I giornalisti dicono sempre che loro si limitano a raccontare la realtà, i fatti. Che prestano attenzione ai fatti rilevanti dal punto di vista giornalistico. Quindi se piove un giorno in inverno non ne parlano, ma se piove tanto da gonfiare un fiume che rischia di straripare allagando Roma, allora la notizia diventa rilevante.
Nel caso degli arresti domiciliari al violentatore e della reazione della ragazza violentata, dov'è la notizia? Non mi sembra strano che lei stia male, che sia arrabbiata, che si senta tradita e umiliata. Non mi sembra strano che il ragazzo finisca ai domiciliari, si è consegnato, ha confessato, e dunque non sembra che ci sia pericolo di fuga o inquinamento delle prove.
Il Presidente della Camera Penale di Roma, Avv. Gian Domenico Caiazza ha dovuto prendere una posizione didascalica: “Un cittadino, fino a quel momento solo sospettato di avere commesso un infame atto di violenza sessuale contro una sventurata ragazza, si costituisce alla Autorità Giudiziaria, e confessa il crimine. Chiunque sappia di diritto, ma soprattutto chiunque abbia buon senso e sia in buona fede, sa che nei confronti di colui il quale confessa di aver commesso un reato, consegnandosi alla Giustizia, è pressoché impossibile giustificare una misura cautelare in carcere. Come potrebbe costui, infatti, inquinare le prove se ha confessato il delitto? E come potrebbe fuggire, se si è appena consegnato?”
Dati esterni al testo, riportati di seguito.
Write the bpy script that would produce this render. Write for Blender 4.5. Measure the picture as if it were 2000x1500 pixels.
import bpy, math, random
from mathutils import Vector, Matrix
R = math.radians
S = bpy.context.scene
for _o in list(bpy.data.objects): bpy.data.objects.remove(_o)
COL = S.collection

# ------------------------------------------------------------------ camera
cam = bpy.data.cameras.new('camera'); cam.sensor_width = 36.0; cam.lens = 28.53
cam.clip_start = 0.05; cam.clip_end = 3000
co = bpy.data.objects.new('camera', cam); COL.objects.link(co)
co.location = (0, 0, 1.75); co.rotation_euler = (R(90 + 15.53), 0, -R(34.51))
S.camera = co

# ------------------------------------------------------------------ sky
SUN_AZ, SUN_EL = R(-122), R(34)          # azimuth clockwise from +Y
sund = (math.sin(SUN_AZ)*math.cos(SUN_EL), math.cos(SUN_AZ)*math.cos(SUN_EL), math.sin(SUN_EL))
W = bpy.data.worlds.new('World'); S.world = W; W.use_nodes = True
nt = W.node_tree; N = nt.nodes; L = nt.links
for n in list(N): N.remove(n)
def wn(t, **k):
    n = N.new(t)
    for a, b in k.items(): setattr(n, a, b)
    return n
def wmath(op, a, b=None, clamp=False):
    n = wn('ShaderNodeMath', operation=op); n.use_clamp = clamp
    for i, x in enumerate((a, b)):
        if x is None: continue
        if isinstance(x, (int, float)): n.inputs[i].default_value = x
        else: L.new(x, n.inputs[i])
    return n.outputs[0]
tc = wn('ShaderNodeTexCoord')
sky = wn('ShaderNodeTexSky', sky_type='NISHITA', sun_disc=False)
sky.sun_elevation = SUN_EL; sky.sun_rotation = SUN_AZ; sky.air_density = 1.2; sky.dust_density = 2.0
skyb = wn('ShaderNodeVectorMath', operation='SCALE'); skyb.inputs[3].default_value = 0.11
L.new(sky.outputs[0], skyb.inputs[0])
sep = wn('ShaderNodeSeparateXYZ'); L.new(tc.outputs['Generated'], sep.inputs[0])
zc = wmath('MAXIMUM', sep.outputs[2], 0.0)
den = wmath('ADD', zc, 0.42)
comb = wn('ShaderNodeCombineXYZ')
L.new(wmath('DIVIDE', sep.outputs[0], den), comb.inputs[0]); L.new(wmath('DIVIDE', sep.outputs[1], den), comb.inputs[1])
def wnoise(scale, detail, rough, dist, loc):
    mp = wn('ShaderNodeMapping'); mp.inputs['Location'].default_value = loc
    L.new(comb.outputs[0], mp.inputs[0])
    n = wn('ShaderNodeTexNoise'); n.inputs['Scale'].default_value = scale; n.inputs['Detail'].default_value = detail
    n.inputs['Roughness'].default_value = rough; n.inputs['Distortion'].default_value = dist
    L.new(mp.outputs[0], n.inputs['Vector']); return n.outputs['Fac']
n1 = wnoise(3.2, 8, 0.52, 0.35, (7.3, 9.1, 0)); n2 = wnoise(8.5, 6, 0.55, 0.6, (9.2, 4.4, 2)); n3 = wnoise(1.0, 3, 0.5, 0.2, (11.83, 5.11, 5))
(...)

Il compito del giudice è di applicare la legge non infliggere pene esemplari. Se il parlamento pensa che compito del giudice sia infliggere pene esemplari per determinati reati, allora bisogna cambiare la costituzione. Vogliono questo? Sarebbe il caso di parlarne esplicitamente, in questo caso.
La questione che mi preme sottolineare qui però riguarda proprio la costruzione della notizia. Non c'è nessun motivo per enfatizzare la reazione della vittima (chiunque avrebbe reagito in quel modo, specie in un contesto come quello italiano dove non sai mai fino a che punto siamo tutti uguali di fronte alla legge). E non c'è nessun motivo per enfatizzare la decisione di concedere i domiciliari, visto che è un atto che corrisponde alla legge e al mandato dei giudici.
Per una settimana però si è parlato di violenza sulle donne, evitando di affrontare i temi centrali: il rapporto degli uomini con le donne, il degrado delle città e delle periferie, l'abuso di messaggi che trasformano le donne in proprietà maschile disposte a tutto per una comparsata in tv ecc.
La non notizia che la ragazza voglia farsi giustizia da sé devia l'attenzione, crea una cornice dove la giustizia equivale a vendetta e il problema diventa il ruolo dei giudici che invece di farsi interpreti della vendetta ragionano (ecco lo scandalo) secondo la legge. Così diventiamo tutti violentatori della ragazza, con l'eccesso di attenzione a una situazione che richiederebbe silenzio, cura e amore, che aiuti a superare il trauma; e già che ci siamo violentiamo pure una civiltà giuridica.